--- DATASET EXCERPT ---

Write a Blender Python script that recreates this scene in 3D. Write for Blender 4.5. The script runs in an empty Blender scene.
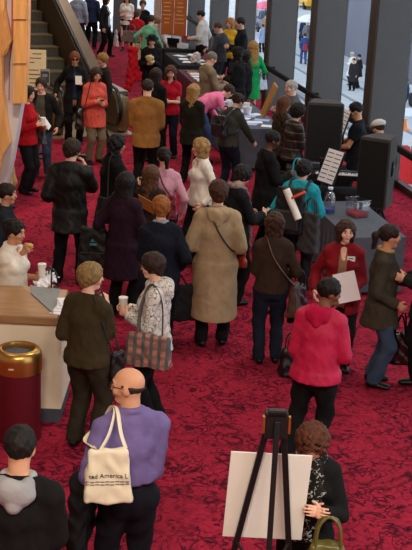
LK = 1.0
import bpy, bmesh, math, random
import numpy as np
from mathutils import Vector, Matrix
random.seed(4)
SC = bpy.context.scene
COL = SC.collection
R_ = math.radians
# ---------------------------------------------------------------- camera model (used to survey the floor plan)
CAM_H, TILT, ROLL, FOC = 4.7, R_(17.7), R_(2.6), 1200.0
def at(px, py, z):
    """point of the place at height z that the photograph shows at pixel px, py"""
    dx, dy = px - 206.0, py - 275.0
    X = dx * math.cos(ROLL) + dy * math.sin(ROLL)
    Y = -dx * math.sin(ROLL) + dy * math.cos(ROLL)
    ry = (X / FOC, math.cos(TILT) - Y / FOC * math.sin(TILT), -math.sin(TILT) - Y / FOC * math.cos(TILT))
    t = (z - CAM_H) / ry[2]
    return Vector((ry[0] * t, ry[1] * t, z))
def atY(px, py, Y):
    """the same line of sight, taken at distance Y from the balcony"""
    a = at(px, py, -30.); o = Vector((0, 0, CAM_H)); return o + (a - o) * (Y / a.y)
# ---------------------------------------------------------------- materials
def lin(c):
    return tuple(((x / 255) / 12.92 if x / 255 <= .04045 else ((x / 255 + .055) / 1.055) ** 2.4) for x in c[:3]) + (1.0,)
_MC = {}
class NT:
    def __init__(s, name):
        s.m = bpy.data.materials.new(name); s.m.use_nodes = True
        s.t = s.m.node_tree; s.t.nodes.clear()
        s.out = s.n('ShaderNodeOutputMaterial')
    def n(s, ty, **k):
        d = s.t.nodes.new(ty)
        for a, b in k.items():
            if a.startswith('i_'):
                d.inputs[a[2:].replace('_', ' ')].default_value = b
            else: setattr(d, a, b)
        return d
    def l(s, a, b): s.t.links.new(a, b)
    def ramp(s, fac, stops, interp='LINEAR'):
        r = s.n('ShaderNodeValToRGB'); r.color_ramp.interpolation = interp
        e = r.color_ramp.elements
        while len(e) < len(stops): e.new(.5)
        for q, (p, c) in zip(e, stops): q.position = p; q.color = c
        s.l(fac, r.inputs['Fac']); return r.outputs['Color']
    def coord(s, scale=(1, 1, 1), rot=(0, 0, 0)):
        c = s.n('ShaderNodeTexCoord'); mp = s.n('ShaderNodeMapping')
        mp.inputs['Scale'].default_value = scale; mp.inputs['Rotation'].default_value = rot
        s.l(c.outputs['Object'], mp.inputs['Vector']); return mp.outputs['Vector']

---

- **GIVEN EXERCISE**: Write out the whole listing exactly, and drop the pictures.

- **EXERCISE RESPONSE**:
Write a Blender Python script that recreates this scene in 3D. Write for Blender 4.5. The script runs in an empty Blender scene.
LK = 1.0
import bpy, bmesh, math, random
import numpy as np
from mathutils import Vector, Matrix
random.seed(4)
SC = bpy.context.scene
COL = SC.collection
R_ = math.radians
# ---------------------------------------------------------------- camera model (used to survey the floor plan)
CAM_H, TILT, ROLL, FOC = 4.7, R_(17.7), R_(2.6), 1200.0
def at(px, py, z):
    """point of the place at height z that the photograph shows at pixel px, py"""
    dx, dy = px - 206.0, py - 275.0
    X = dx * math.cos(ROLL) + dy * math.sin(ROLL)
    Y = -dx * math.sin(ROLL) + dy * math.cos(ROLL)
    ry = (X / FOC, math.cos(TILT) - Y / FOC * math.sin(TILT), -math.sin(TILT) - Y / FOC * math.cos(TILT))
    t = (z - CAM_H) / ry[2]
    return Vector((ry[0] * t, ry[1] * t, z))
def atY(px, py, Y):
    """the same line of sight, taken at distance Y from the balcony"""
    a = at(px, py, -30.); o = Vector((0, 0, CAM_H)); return o + (a - o) * (Y / a.y)
# ---------------------------------------------------------------- materials
def lin(c):
    return tuple(((x / 255) / 12.92 if x / 255 <= .04045 else ((x / 255 + .055) / 1.055) ** 2.4) for x in c[:3]) + (1.0,)
_MC = {}
class NT:
    def __init__(s, name):
        s.m = bpy.data.materials.new(name); s.m.use_nodes = True
        s.t = s.m.node_tree; s.t.nodes.clear()
        s.out = s.n('ShaderNodeOutputMaterial')
    def n(s, ty, **k):
        d = s.t.nodes.new(ty)
        for a, b in k.items():
            if a.startswith('i_'):
                d.inputs[a[2:].replace('_', ' ')].default_value = b
            else: setattr(d, a, b)
        return d
    def l(s, a, b): s.t.links.new(a, b)
    def ramp(s, fac, stops, interp='LINEAR'):
        r = s.n('ShaderNodeValToRGB'); r.color_ramp.interpolation = interp
        e = r.color_ramp.elements
        while len(e) < len(stops): e.new(.5)
        for q, (p, c) in zip(e, stops): q.position = p; q.color = c
        s.l(fac, r.inputs['Fac']); return r.outputs['Color']
    def coord(s, scale=(1, 1, 1), rot=(0, 0, 0)):
        c = s.n('ShaderNodeTexCoord'); mp = s.n('ShaderNodeMapping')
        mp.inputs['Scale'].default_value = scale; mp.inputs['Rotation'].default_value = rot
        s.l(c.outputs['Object'], mp.inputs['Vector']); return mp.outputs['Vector']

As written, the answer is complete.